In-depth insight into the Yb3+ effect in NaErF4-based host sensitization upconversion: a double-edged sword.

Abstract

NaErF4 is the most extensively studied host for self-sensitized upconversion (UC), and Yb3+ is the most commonly used energy absorber. It has been reported that the red luminescence of Er3+ can be enhanced by introducing Yb3+ into the NaErF4 host lattice, where Yb3+ ions serve as trapping centers to confine the excitation energy. Also, it has been pointed out that the Yb3+ doping in the shell of NaErF4-hosted core-shell nanocrystals can further improve the red emission intensity.
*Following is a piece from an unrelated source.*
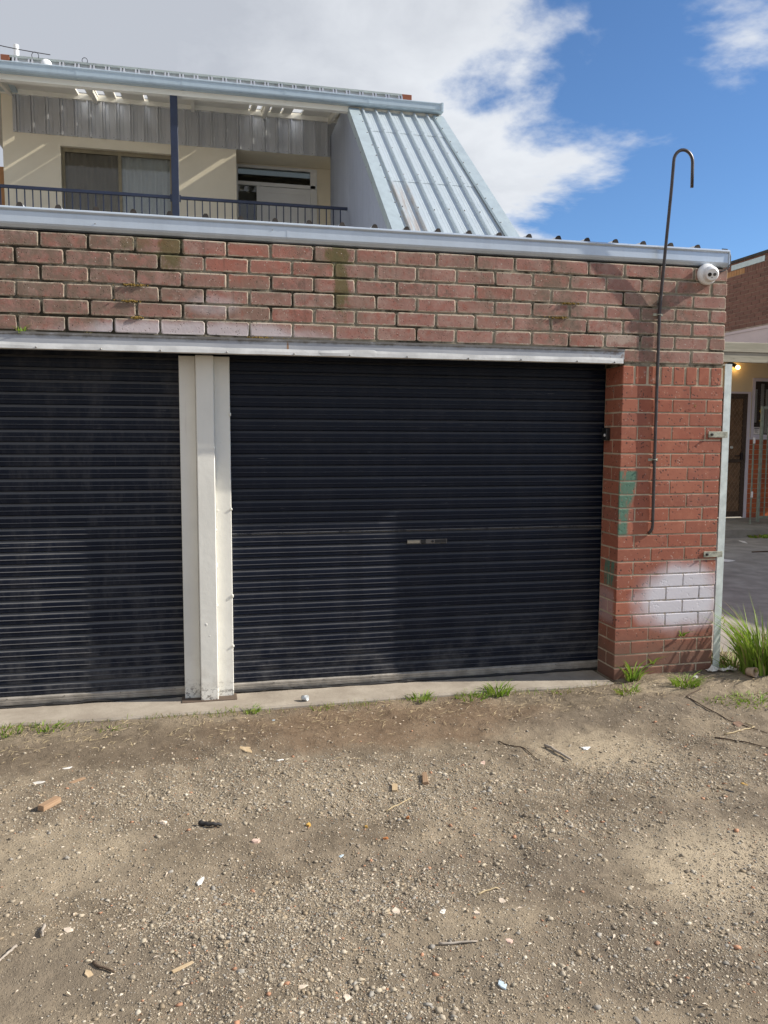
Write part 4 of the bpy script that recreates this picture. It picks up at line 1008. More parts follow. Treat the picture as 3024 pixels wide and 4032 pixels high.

Conversely, it can be argued that the Yb3+ doping in the shell always results in the luminescence quenching of the NaErF4 core. These imply that the impact of Yb3+ on NaErF4-based host-sensitized UC is rather complicated and must be probed deeply. In this study, we thoroughly discussed the effect of Yb3+ located in the core/shell on the NaErF4-based host sensitization UC and afforded the related mechanism interpretations. In the NaErF4 core nanocrystals, the green-dominated UCL presented an enhancement on increasing the concentration of the Yb3+ dopant owing to the promoted energy harvesting for luminescence. Furthermore, the emission properties of NaErF4:10%Yb shelled with diverse inert layers were also investigated, and the intensity difference of these core-inert shell nanoparticles could be explained by the lattice mismatch and shell thickness. In NaErF4:10%Yb@NaYF4:Yb with variable Yb3+ doping in the shell, the red-dominated UCL was generally weakened with more Yb3+ localized in the shell, which was ascribed to the competition of energy pooling and energy dissipation of Yb3+ in the outer layer. Therefore, Yb3+ ions wield a two-sided influence (termed a "double-edged sword") on the UC emissions of the Er3+ host. Additionally, we demonstrated the application potential of such UCNPs in water sensing and high-level anti-counterfeiting. This work offers an in-depth insight into the UC mechanism of Yb3+-doped NaErF4 nanocrystals and inspires the engineering of novel luminescent materials with distinguished properties.